_Directions_
Extract all records. Keep each one exact.

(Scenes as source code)
━━━━━━━━━━━━━━━━━━━━

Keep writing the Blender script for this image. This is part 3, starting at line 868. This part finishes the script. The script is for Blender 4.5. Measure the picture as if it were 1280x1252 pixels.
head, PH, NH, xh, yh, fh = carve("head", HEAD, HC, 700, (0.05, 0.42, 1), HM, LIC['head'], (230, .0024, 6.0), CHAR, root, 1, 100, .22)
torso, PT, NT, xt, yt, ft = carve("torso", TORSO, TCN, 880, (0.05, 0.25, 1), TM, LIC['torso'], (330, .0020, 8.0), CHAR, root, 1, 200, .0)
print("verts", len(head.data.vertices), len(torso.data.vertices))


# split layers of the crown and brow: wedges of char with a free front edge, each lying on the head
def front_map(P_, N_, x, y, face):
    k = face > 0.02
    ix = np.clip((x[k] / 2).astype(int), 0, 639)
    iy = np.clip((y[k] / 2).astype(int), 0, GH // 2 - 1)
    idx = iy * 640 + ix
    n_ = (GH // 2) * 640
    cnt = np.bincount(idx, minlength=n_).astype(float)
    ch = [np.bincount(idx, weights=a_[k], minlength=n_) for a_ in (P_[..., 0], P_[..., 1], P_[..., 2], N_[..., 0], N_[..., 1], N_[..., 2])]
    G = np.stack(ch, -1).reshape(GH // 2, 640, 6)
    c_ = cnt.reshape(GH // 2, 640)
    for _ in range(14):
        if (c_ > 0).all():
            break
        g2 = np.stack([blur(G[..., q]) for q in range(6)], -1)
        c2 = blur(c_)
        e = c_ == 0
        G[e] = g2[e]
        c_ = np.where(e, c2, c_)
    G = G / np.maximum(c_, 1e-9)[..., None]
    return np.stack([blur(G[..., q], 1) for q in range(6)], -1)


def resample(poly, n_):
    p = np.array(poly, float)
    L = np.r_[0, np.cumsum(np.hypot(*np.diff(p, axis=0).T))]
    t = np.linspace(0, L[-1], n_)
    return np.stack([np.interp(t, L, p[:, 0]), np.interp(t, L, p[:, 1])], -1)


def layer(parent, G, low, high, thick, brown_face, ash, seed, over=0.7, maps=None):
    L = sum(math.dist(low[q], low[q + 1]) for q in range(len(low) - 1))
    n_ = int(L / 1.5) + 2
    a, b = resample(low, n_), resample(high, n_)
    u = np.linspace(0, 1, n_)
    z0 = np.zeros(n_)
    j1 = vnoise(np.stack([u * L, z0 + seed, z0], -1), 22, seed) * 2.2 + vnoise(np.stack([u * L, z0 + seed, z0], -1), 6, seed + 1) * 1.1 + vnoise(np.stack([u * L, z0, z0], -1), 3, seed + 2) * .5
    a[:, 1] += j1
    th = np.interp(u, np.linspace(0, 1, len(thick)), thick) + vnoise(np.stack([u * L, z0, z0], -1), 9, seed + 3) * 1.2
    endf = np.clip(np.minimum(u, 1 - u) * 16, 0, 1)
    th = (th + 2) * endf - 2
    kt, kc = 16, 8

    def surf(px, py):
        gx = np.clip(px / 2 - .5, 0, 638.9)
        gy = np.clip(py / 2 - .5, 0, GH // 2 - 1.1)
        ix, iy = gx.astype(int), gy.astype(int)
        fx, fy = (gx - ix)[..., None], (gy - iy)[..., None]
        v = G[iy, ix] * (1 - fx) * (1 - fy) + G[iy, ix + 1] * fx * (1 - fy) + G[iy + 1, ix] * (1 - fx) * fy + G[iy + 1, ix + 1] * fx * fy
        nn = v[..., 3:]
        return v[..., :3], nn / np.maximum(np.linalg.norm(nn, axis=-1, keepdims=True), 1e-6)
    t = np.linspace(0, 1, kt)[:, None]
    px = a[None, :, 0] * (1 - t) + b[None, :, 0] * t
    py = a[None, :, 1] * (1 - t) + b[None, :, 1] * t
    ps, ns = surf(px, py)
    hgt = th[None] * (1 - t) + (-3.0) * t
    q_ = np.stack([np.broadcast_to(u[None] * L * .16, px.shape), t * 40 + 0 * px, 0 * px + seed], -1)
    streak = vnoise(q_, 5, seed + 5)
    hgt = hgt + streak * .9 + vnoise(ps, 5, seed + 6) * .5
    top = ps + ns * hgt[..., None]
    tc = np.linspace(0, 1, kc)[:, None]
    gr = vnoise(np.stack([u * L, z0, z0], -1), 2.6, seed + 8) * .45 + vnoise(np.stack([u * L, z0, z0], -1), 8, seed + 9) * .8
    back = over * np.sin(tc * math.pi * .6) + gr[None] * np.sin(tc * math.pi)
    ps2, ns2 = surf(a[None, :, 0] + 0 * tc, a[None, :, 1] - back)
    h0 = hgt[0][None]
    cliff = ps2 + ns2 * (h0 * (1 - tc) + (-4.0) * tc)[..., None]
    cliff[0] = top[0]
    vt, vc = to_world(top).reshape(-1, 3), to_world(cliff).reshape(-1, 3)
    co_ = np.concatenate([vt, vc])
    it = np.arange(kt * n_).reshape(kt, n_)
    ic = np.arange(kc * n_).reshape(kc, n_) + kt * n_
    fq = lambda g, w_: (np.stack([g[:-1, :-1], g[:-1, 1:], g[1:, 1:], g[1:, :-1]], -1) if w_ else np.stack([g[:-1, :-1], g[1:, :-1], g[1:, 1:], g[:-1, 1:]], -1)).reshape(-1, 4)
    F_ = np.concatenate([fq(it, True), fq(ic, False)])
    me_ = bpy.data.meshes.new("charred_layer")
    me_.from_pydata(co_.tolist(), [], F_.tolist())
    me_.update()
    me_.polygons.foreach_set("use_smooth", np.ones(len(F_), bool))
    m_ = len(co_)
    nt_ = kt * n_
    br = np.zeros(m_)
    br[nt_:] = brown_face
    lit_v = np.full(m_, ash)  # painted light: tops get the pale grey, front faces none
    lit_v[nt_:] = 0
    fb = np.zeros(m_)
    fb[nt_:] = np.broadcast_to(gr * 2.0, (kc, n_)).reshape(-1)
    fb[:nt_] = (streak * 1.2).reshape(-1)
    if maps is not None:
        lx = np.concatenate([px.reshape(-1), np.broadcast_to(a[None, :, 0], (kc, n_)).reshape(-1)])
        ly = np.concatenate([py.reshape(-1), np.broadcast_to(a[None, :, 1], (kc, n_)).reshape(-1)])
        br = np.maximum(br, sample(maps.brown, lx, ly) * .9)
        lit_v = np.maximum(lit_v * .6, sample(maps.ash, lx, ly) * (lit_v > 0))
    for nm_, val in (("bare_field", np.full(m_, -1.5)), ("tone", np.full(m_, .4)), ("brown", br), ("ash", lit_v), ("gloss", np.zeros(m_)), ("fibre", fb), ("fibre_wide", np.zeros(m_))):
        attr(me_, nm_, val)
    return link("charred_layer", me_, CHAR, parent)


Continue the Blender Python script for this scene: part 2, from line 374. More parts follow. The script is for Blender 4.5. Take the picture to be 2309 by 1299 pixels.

━━━━━━━━━━━━━━━━━━━━

_Written answer_
Keep writing the Blender script for this image. This is part 3, starting at line 868. This part finishes the script. The script is for Blender 4.5. Measure the picture as if it were 1280x1252 pixels.
head, PH, NH, xh, yh, fh = carve("head", HEAD, HC, 700, (0.05, 0.42, 1), HM, LIC['head'], (230, .0024, 6.0), CHAR, root, 1, 100, .22)
torso, PT, NT, xt, yt, ft = carve("torso", TORSO, TCN, 880, (0.05, 0.25, 1), TM, LIC['torso'], (330, .0020, 8.0), CHAR, root, 1, 200, .0)
print("verts", len(head.data.vertices), len(torso.data.vertices))


# split layers of the crown and brow: wedges of char with a free front edge, each lying on the head
def front_map(P_, N_, x, y, face):
    k = face > 0.02
    ix = np.clip((x[k] / 2).astype(int), 0, 639)
    iy = np.clip((y[k] / 2).astype(int), 0, GH // 2 - 1)
    idx = iy * 640 + ix
    n_ = (GH // 2) * 640
    cnt = np.bincount(idx, minlength=n_).astype(float)
    ch = [np.bincount(idx, weights=a_[k], minlength=n_) for a_ in (P_[..., 0], P_[..., 1], P_[..., 2], N_[..., 0], N_[..., 1], N_[..., 2])]
    G = np.stack(ch, -1).reshape(GH // 2, 640, 6)
    c_ = cnt.reshape(GH // 2, 640)
    for _ in range(14):
        if (c_ > 0).all():
            break
        g2 = np.stack([blur(G[..., q]) for q in range(6)], -1)
        c2 = blur(c_)
        e = c_ == 0
        G[e] = g2[e]
        c_ = np.where(e, c2, c_)
    G = G / np.maximum(c_, 1e-9)[..., None]
    return np.stack([blur(G[..., q], 1) for q in range(6)], -1)


def resample(poly, n_):
    p = np.array(poly, float)
    L = np.r_[0, np.cumsum(np.hypot(*np.diff(p, axis=0).T))]
    t = np.linspace(0, L[-1], n_)
    return np.stack([np.interp(t, L, p[:, 0]), np.interp(t, L, p[:, 1])], -1)


def layer(parent, G, low, high, thick, brown_face, ash, seed, over=0.7, maps=None):
    L = sum(math.dist(low[q], low[q + 1]) for q in range(len(low) - 1))
    n_ = int(L / 1.5) + 2
    a, b = resample(low, n_), resample(high, n_)
    u = np.linspace(0, 1, n_)
    z0 = np.zeros(n_)
    j1 = vnoise(np.stack([u * L, z0 + seed, z0], -1), 22, seed) * 2.2 + vnoise(np.stack([u * L, z0 + seed, z0], -1), 6, seed + 1) * 1.1 + vnoise(np.stack([u * L, z0, z0], -1), 3, seed + 2) * .5
    a[:, 1] += j1
    th = np.interp(u, np.linspace(0, 1, len(thick)), thick) + vnoise(np.stack([u * L, z0, z0], -1), 9, seed + 3) * 1.2
    endf = np.clip(np.minimum(u, 1 - u) * 16, 0, 1)
    th = (th + 2) * endf - 2
    kt, kc = 16, 8

    def surf(px, py):
        gx = np.clip(px / 2 - .5, 0, 638.9)
        gy = np.clip(py / 2 - .5, 0, GH // 2 - 1.1)
        ix, iy = gx.astype(int), gy.astype(int)
        fx, fy = (gx - ix)[..., None], (gy - iy)[..., None]
        v = G[iy, ix] * (1 - fx) * (1 - fy) + G[iy, ix + 1] * fx * (1 - fy) + G[iy + 1, ix] * (1 - fx) * fy + G[iy + 1, ix + 1] * fx * fy
        nn = v[..., 3:]
        return v[..., :3], nn / np.maximum(np.linalg.norm(nn, axis=-1, keepdims=True), 1e-6)
    t = np.linspace(0, 1, kt)[:, None]
    px = a[None, :, 0] * (1 - t) + b[None, :, 0] * t
    py = a[None, :, 1] * (1 - t) + b[None, :, 1] * t
    ps, ns = surf(px, py)
    hgt = th[None] * (1 - t) + (-3.0) * t
    q_ = np.stack([np.broadcast_to(u[None] * L * .16, px.shape), t * 40 + 0 * px, 0 * px + seed], -1)
    streak = vnoise(q_, 5, seed + 5)
    hgt = hgt + streak * .9 + vnoise(ps, 5, seed + 6) * .5
    top = ps + ns * hgt[..., None]
    tc = np.linspace(0, 1, kc)[:, None]
    gr = vnoise(np.stack([u * L, z0, z0], -1), 2.6, seed + 8) * .45 + vnoise(np.stack([u * L, z0, z0], -1), 8, seed + 9) * .8
    back = over * np.sin(tc * math.pi * .6) + gr[None] * np.sin(tc * math.pi)
    ps2, ns2 = surf(a[None, :, 0] + 0 * tc, a[None, :, 1] - back)
    h0 = hgt[0][None]
    cliff = ps2 + ns2 * (h0 * (1 - tc) + (-4.0) * tc)[..., None]
    cliff[0] = top[0]
    vt, vc = to_world(top).reshape(-1, 3), to_world(cliff).reshape(-1, 3)
    co_ = np.concatenate([vt, vc])
    it = np.arange(kt * n_).reshape(kt, n_)
    ic = np.arange(kc * n_).reshape(kc, n_) + kt * n_
    fq = lambda g, w_: (np.stack([g[:-1, :-1], g[:-1, 1:], g[1:, 1:], g[1:, :-1]], -1) if w_ else np.stack([g[:-1, :-1], g[1:, :-1], g[1:, 1:], g[:-1, 1:]], -1)).reshape(-1, 4)
    F_ = np.concatenate([fq(it, True), fq(ic, False)])
    me_ = bpy.data.meshes.new("charred_layer")
    me_.from_pydata(co_.tolist(), [], F_.tolist())
    me_.update()
    me_.polygons.foreach_set("use_smooth", np.ones(len(F_), bool))
    m_ = len(co_)
    nt_ = kt * n_
    br = np.zeros(m_)
    br[nt_:] = brown_face
    lit_v = np.full(m_, ash)  # painted light: tops get the pale grey, front faces none
    lit_v[nt_:] = 0
    fb = np.zeros(m_)
    fb[nt_:] = np.broadcast_to(gr * 2.0, (kc, n_)).reshape(-1)
    fb[:nt_] = (streak * 1.2).reshape(-1)
    if maps is not None:
        lx = np.concatenate([px.reshape(-1), np.broadcast_to(a[None, :, 0], (kc, n_)).reshape(-1)])
        ly = np.concatenate([py.reshape(-1), np.broadcast_to(a[None, :, 1], (kc, n_)).reshape(-1)])
        br = np.maximum(br, sample(maps.brown, lx, ly) * .9)
        lit_v = np.maximum(lit_v * .6, sample(maps.ash, lx, ly) * (lit_v > 0))
    for nm_, val in (("bare_field", np.full(m_, -1.5)), ("tone", np.full(m_, .4)), ("brown", br), ("ash", lit_v), ("gloss", np.zeros(m_)), ("fibre", fb), ("fibre_wide", np.zeros(m_))):
        attr(me_, nm_, val)
    return link("charred_layer", me_, CHAR, parent)


Continue the Blender Python script for this scene: part 2, from line 374. More parts follow. The script is for Blender 4.5. Take the picture to be 2309 by 1299 pixels.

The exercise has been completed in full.